I wonder if machine/stdarg.h should have an #error if _KERNEL is not defined to avoid strange error messages?

It's often included indirectly, so that would be a bad idea.

btw, do we still need this after r329163 where we start to use _stdarg.h which is the standardized version of this stuff?

In D14776#310498, @imp wrote:

btw, do we still need this after r329163 where we start to use _stdarg.h which is the standardized version of this stuff?

Yes, that commit didn't change anything in this problem space. The problem is that the compiler's own <stdarg.h> might not be compatible with our <sys/_stdarg.h> and trying to teach the N compiler versions of <stdarg.h> to try to avoid declaring anything if our <machine/stdarg.h> has been included and vice versa is not really feasible long-term. (And by compatible I mean that they have some mutual agreement to avoid redefining symbols or types already defined, they are already using the same meaning for the symbols and types even when they clash.) In practice, it is the compiler that actually defines the layout of a va_list, so it's header is the one we should normally be using. The kernel only declares one because it wants to be freestanding. (E.g. GCC's stdarg.h unconditionally defines va_list and only has conditional checks for the va_start, etc. macros and we'd have to patch GCC's stdarg.h as well as clangs if we want to mix the two headers). The C standard says that the include for va_list is <stdarg.h>. We can get by with using a different one in a freestanding environment (the kernel), but in userland we should be conformant. The same is probably true of any other std* headers that in the kernel we use <sys/stdfoo.h> but in userland we need to use <stdfoo.h> (e.g. stdint.h).

In D14776#310497, @imp wrote:

LGTM. Hopefully this means I no longer need D14248.

I wonder if machine/stdarg.h should have an #error if _KERNEL is not defined to avoid strange error messages?

It's often included indirectly, so that would be a bad idea.

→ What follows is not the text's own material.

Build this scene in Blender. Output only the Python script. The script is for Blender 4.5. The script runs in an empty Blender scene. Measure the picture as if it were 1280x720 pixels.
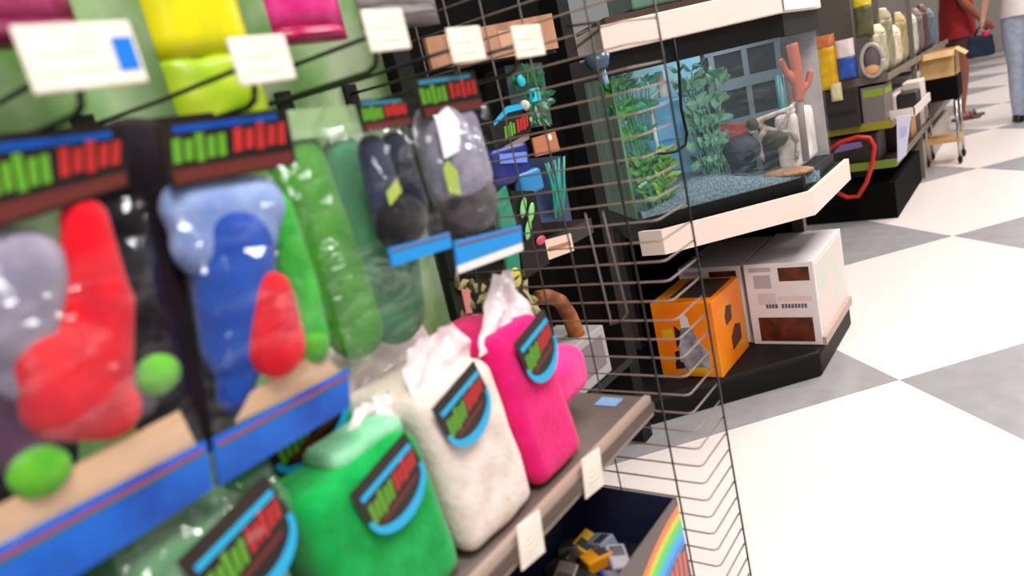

Actually, I don't think it is as otherwise I would have had more build failures. I think that sort of #error probably wouldn't fail after this commit. Most headers that are shared between the kernel and userland aren't also using va_list. Very few places actually try to share function prototypes between kernel and userland (cam and sbuf are two that do) and it is only those that are at a risk of using va_list.

This revision was automatically updated to reflect the committed changes.